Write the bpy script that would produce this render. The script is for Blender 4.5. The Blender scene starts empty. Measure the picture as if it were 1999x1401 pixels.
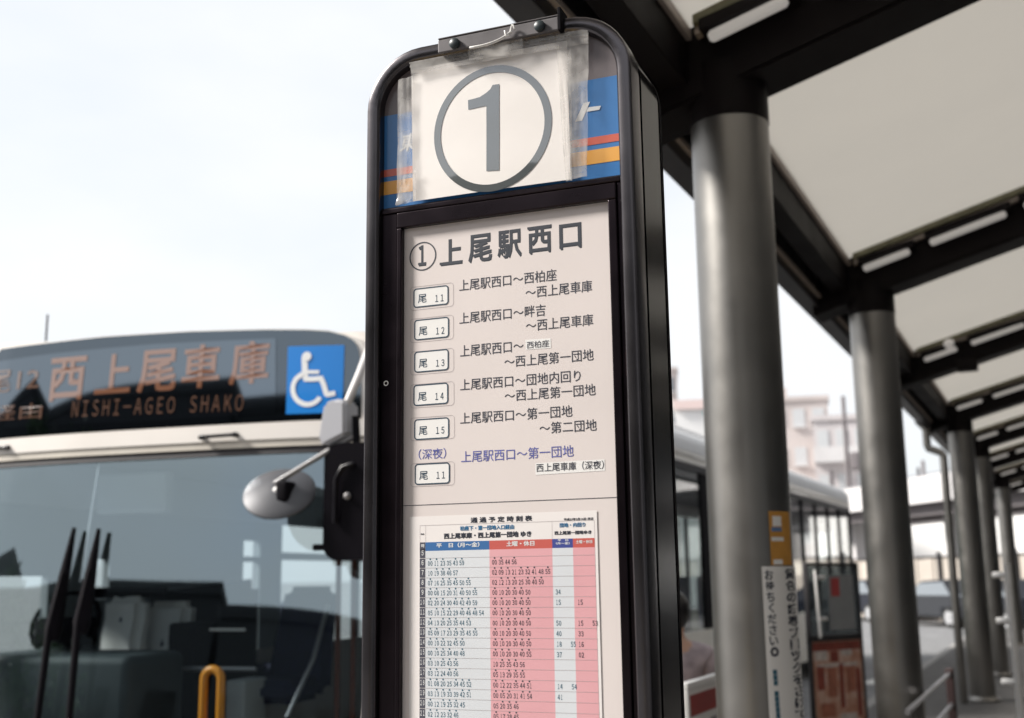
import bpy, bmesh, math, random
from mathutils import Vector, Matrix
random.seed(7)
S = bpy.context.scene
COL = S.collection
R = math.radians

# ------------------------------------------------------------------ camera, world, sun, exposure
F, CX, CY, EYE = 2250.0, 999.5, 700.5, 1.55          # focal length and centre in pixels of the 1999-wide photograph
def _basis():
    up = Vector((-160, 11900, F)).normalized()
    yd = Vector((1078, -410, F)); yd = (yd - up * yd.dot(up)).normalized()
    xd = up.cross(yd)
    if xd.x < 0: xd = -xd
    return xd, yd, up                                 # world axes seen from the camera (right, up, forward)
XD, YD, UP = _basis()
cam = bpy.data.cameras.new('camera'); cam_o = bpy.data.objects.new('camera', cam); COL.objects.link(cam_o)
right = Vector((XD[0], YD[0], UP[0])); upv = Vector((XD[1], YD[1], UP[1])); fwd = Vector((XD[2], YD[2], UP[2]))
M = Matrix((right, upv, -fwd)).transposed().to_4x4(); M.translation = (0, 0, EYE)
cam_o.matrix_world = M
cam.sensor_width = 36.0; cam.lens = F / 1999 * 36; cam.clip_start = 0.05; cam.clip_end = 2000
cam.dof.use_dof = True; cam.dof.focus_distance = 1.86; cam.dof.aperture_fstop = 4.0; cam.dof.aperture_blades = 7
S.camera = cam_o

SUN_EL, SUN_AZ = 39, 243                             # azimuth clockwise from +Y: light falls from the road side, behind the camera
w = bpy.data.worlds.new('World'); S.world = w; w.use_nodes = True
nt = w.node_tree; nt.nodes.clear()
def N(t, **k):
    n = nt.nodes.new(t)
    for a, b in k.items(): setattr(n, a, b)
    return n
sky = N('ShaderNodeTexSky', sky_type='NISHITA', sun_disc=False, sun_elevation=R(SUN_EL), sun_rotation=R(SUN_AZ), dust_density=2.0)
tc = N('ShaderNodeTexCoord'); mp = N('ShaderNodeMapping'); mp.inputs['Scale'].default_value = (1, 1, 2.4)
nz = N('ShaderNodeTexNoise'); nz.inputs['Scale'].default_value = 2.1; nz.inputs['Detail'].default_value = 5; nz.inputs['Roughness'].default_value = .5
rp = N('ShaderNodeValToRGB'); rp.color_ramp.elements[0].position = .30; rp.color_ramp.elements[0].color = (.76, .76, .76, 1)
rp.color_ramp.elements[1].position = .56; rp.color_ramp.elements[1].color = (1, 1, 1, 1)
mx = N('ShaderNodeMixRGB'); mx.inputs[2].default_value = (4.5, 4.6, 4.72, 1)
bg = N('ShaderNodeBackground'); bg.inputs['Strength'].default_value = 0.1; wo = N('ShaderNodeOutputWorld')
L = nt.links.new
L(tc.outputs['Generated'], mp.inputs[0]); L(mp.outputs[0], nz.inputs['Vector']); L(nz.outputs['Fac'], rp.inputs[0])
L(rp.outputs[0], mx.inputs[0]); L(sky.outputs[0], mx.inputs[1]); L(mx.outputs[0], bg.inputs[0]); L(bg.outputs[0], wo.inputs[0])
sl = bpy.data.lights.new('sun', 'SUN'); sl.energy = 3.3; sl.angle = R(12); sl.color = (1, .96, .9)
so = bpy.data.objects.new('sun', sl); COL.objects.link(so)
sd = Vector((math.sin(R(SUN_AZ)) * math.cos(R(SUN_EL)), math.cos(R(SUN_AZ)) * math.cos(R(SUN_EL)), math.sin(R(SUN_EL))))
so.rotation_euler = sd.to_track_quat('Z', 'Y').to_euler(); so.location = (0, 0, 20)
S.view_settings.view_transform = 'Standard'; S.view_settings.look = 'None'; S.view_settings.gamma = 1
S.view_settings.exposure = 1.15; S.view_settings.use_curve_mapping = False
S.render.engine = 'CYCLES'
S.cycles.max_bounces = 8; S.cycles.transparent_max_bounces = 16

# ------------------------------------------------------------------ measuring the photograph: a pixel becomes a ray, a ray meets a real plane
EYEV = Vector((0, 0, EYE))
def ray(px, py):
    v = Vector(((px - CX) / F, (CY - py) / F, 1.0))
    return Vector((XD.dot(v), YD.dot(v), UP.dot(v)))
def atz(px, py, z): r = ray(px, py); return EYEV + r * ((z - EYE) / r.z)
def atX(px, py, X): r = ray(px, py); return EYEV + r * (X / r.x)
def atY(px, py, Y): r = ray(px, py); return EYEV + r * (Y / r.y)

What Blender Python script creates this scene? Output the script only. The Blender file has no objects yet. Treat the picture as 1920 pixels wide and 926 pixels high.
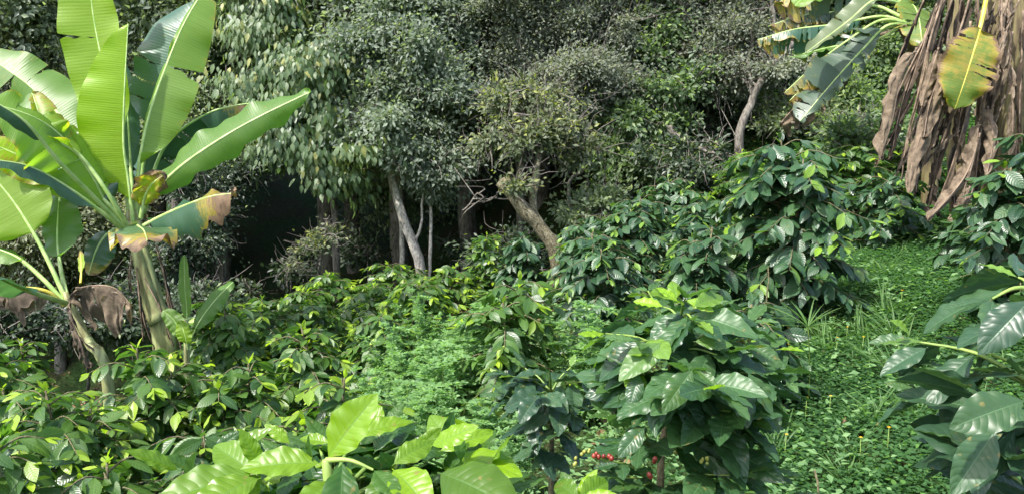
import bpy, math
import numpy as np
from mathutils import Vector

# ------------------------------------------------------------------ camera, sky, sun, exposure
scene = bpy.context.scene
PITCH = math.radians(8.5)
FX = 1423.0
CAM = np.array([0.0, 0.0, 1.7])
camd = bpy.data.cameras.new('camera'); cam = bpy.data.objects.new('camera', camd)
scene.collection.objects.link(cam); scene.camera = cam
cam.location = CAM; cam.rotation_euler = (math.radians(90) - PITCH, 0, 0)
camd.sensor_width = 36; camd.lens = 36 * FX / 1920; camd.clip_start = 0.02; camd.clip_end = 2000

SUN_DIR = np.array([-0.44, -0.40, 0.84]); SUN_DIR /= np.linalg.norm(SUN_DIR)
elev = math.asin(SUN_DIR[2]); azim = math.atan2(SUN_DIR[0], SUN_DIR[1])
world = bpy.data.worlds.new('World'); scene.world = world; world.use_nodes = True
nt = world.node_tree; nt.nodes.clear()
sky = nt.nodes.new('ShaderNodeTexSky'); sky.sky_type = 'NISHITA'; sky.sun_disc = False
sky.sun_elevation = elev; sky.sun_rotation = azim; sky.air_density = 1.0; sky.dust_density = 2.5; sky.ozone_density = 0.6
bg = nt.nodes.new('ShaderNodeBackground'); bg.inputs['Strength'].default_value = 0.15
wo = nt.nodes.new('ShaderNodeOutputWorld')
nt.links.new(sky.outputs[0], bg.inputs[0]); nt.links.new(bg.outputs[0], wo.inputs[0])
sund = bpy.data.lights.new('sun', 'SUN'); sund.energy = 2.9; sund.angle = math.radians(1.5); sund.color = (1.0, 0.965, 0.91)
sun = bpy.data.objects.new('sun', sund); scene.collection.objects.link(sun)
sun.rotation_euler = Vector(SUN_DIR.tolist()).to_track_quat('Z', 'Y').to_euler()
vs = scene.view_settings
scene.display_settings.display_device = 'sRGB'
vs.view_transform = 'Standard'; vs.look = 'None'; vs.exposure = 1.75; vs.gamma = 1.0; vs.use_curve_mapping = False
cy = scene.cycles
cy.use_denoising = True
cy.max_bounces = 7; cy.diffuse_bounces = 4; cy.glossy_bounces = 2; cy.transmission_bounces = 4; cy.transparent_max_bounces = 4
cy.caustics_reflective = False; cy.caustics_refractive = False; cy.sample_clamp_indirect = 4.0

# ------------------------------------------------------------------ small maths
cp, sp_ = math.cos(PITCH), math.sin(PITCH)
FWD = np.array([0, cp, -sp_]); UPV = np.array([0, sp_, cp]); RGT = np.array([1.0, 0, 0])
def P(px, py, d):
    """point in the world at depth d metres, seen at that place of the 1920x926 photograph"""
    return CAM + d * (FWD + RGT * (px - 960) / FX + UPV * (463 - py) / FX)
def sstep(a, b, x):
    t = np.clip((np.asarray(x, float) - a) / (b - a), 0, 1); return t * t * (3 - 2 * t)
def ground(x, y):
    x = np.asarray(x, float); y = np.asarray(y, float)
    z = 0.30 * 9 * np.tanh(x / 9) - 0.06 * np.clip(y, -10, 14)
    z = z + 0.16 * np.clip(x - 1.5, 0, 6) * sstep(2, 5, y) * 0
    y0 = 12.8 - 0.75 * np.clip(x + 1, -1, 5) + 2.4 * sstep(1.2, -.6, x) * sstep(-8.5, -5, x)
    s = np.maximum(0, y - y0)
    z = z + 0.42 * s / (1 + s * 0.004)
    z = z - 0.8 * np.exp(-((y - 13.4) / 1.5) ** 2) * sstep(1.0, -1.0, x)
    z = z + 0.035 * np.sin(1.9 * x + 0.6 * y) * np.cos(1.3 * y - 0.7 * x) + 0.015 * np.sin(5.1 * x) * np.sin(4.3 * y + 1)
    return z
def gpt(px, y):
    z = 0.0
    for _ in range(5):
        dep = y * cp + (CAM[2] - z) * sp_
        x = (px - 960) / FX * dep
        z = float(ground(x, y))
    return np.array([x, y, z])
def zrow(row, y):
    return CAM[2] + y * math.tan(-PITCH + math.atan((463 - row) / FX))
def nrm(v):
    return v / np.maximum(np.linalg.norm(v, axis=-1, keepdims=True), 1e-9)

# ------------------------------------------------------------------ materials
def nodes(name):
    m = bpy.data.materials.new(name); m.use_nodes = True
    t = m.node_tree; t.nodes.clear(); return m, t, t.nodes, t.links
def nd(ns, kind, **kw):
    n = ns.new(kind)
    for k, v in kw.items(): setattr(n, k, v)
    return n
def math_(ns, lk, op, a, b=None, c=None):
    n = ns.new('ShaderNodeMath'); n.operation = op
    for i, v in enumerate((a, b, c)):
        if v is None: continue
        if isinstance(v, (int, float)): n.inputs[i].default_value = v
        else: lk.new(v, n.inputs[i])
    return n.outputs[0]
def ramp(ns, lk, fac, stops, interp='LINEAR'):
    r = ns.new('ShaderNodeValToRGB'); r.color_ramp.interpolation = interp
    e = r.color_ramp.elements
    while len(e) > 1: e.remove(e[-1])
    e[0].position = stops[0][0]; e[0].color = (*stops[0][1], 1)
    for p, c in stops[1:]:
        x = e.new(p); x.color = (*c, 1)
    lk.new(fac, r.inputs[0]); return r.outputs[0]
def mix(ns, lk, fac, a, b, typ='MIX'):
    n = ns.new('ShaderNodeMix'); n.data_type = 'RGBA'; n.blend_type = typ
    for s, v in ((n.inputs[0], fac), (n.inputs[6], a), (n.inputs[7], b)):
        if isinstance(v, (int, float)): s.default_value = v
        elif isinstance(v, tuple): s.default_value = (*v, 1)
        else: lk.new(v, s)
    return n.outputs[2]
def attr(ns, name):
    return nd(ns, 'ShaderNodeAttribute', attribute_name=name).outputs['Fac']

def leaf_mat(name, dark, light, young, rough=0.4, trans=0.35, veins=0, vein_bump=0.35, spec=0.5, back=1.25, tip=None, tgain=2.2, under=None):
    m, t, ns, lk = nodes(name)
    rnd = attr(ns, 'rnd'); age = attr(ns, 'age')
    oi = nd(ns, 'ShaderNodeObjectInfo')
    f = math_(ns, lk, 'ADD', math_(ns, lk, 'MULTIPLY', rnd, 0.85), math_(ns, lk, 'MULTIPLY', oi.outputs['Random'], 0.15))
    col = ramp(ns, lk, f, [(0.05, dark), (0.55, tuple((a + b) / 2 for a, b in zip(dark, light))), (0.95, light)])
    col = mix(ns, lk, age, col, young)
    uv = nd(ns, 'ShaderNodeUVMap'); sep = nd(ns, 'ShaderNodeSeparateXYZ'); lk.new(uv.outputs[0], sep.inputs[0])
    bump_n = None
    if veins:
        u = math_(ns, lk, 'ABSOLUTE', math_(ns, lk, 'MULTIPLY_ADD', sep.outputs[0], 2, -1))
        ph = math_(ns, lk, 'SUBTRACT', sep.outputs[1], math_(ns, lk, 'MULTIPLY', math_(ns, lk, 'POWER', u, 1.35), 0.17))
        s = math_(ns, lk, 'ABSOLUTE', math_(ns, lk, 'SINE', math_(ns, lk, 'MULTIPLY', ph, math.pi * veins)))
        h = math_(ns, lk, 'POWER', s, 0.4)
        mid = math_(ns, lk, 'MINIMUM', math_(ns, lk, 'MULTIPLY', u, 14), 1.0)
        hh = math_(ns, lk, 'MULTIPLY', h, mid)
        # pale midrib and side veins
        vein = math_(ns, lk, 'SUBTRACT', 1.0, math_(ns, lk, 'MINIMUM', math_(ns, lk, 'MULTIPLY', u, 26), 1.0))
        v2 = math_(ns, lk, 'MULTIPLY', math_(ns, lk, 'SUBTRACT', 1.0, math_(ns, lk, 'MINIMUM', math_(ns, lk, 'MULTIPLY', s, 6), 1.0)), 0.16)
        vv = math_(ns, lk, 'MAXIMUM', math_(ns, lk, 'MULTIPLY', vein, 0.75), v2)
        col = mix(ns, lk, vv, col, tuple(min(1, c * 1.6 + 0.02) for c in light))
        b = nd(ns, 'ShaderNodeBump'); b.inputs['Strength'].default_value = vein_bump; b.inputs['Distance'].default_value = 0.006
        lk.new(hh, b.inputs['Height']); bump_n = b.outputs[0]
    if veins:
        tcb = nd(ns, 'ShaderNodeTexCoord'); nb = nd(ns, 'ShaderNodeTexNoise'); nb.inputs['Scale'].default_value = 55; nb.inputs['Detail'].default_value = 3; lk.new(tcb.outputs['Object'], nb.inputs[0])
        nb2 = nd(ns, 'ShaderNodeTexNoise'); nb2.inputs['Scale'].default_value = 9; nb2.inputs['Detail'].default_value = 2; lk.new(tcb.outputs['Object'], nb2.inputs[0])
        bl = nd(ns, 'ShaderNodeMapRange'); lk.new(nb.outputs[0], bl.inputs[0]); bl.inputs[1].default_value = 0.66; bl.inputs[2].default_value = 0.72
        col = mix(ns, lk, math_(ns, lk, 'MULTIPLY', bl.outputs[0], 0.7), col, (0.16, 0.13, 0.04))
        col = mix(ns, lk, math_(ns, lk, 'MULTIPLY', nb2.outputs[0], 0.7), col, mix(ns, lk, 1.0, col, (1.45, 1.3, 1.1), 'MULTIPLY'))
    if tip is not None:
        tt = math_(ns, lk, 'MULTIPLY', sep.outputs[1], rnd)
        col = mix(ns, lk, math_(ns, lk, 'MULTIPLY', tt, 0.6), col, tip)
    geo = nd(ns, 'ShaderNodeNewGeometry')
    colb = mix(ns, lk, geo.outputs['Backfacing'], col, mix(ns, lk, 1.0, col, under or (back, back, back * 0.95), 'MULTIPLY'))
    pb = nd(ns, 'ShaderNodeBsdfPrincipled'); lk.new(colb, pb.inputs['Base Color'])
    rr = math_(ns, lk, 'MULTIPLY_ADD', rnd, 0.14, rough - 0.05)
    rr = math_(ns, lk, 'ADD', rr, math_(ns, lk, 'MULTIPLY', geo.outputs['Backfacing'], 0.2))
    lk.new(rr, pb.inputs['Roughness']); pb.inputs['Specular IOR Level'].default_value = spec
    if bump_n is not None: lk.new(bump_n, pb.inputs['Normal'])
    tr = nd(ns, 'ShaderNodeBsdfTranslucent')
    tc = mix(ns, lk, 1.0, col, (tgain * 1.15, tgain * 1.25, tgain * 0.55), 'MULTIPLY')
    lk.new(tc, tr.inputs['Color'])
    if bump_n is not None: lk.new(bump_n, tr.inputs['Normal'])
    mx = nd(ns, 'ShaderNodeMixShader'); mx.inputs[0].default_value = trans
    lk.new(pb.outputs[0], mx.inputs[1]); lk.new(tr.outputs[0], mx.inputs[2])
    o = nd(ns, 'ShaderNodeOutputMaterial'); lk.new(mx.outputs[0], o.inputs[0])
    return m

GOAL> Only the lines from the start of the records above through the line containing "S.camera = cam_o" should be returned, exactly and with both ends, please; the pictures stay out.

THE COMPLETED TASK>
Write the bpy script that would produce this render. The script is for Blender 4.5. The Blender scene starts empty. Measure the picture as if it were 1999x1401 pixels.
import bpy, bmesh, math, random
from mathutils import Vector, Matrix
random.seed(7)
S = bpy.context.scene
COL = S.collection
R = math.radians

# ------------------------------------------------------------------ camera, world, sun, exposure
F, CX, CY, EYE = 2250.0, 999.5, 700.5, 1.55          # focal length and centre in pixels of the 1999-wide photograph
def _basis():
    up = Vector((-160, 11900, F)).normalized()
    yd = Vector((1078, -410, F)); yd = (yd - up * yd.dot(up)).normalized()
    xd = up.cross(yd)
    if xd.x < 0: xd = -xd
    return xd, yd, up                                 # world axes seen from the camera (right, up, forward)
XD, YD, UP = _basis()
cam = bpy.data.cameras.new('camera'); cam_o = bpy.data.objects.new('camera', cam); COL.objects.link(cam_o)
right = Vector((XD[0], YD[0], UP[0])); upv = Vector((XD[1], YD[1], UP[1])); fwd = Vector((XD[2], YD[2], UP[2]))
M = Matrix((right, upv, -fwd)).transposed().to_4x4(); M.translation = (0, 0, EYE)
cam_o.matrix_world = M
cam.sensor_width = 36.0; cam.lens = F / 1999 * 36; cam.clip_start = 0.05; cam.clip_end = 2000
cam.dof.use_dof = True; cam.dof.focus_distance = 1.86; cam.dof.aperture_fstop = 4.0; cam.dof.aperture_blades = 7
S.camera = cam_o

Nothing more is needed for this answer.